The portfolio charts website, I wrote about before, now lets you do analysis using Australian assets, inflation etc! It turns out that the best portfolio for Australia isn't the same as the best for the US... The following table shows the average and standard deviation of real returns, the maximum drawdown, and the safe and permanent withdrawal rates (preserves capital) for a 30 year retirement horizon:
This is based on data since 1970. Based on the permanent withdrawal rate the Ivy Portfolio developed by Meb Faber is best. The 100% Aussie stocks portfolio (TSM) has a slightly higher return, but the lowest permanent withdrawal rate. So, I think Aussie investors should start to think about portfolio design from something similar to the Ivy Portfolio. It's no surprise that I have been a fan of Meb Faber and endowment style portfolios...
Using ETFs, this portfolio recommends putting 20% into each of Australian stocks, international stocks, intermediate term bonds, commodities, and REITs.
Using the build your own portfolio tool you can see what tweaking this beginning portfolio can do. For example, replacing half the commodities allocation with gold and half the bond allocation with extra international stocks, increases the return to 6.1% and the SWR and PWR to 5.2% and 4.4% with almost no increase in drawdowns.
Going to 60% stocks divided equally between Australia and the rest of the world and 10% in each of bonds, gold, commodities, and REITs, is actually quite similar in return profile to the Ivy Portfolio. The key thing is to hedge Australian stocks with international and real assets. This latter portfolio is probably going to tbe basis of my own new target portfolio.
1 comment:
How do you take into account your existing weighting towards real estate (ie your house), given that we (Australia, esp. Sydney and ACT) have v. high house prices.
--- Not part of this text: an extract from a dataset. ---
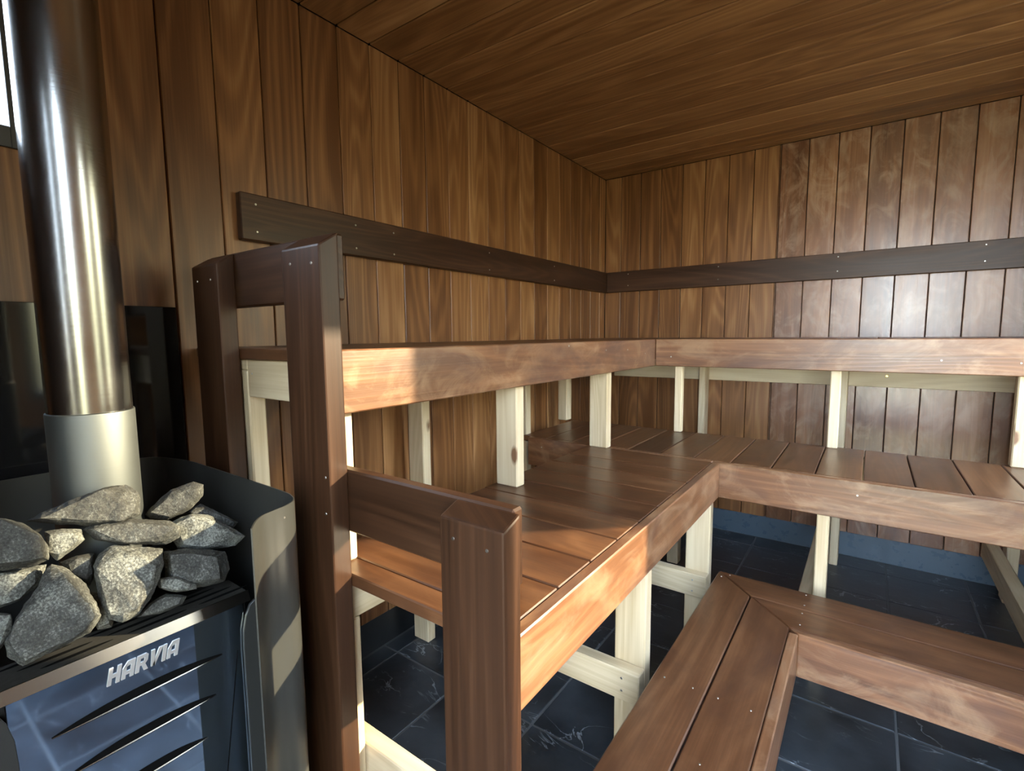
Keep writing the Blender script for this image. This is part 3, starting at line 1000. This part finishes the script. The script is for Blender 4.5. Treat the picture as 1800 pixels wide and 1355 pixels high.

So, although you might normally (in the US) ignore that $300K or whatever that is committed to housing (as an example) when evaluating overall asset allocation, here in Oz one's house consumes a larger proportion of available assets - so it should probably be considered part of one's investment portfolio (after all, you can always sell the house and rent instead, thus freeing up your housing equity to invest, or even just borrow again housing equity to invest) when considering overall asset allocation.
For example, I tend to invest mostly in equities and not bother much with REITs, as I am already largely 'invested' in real estate via our home equity (and now also have an 'off the plan' apartment investment deposit, so will have a large investment in real estate from 2023 onwards).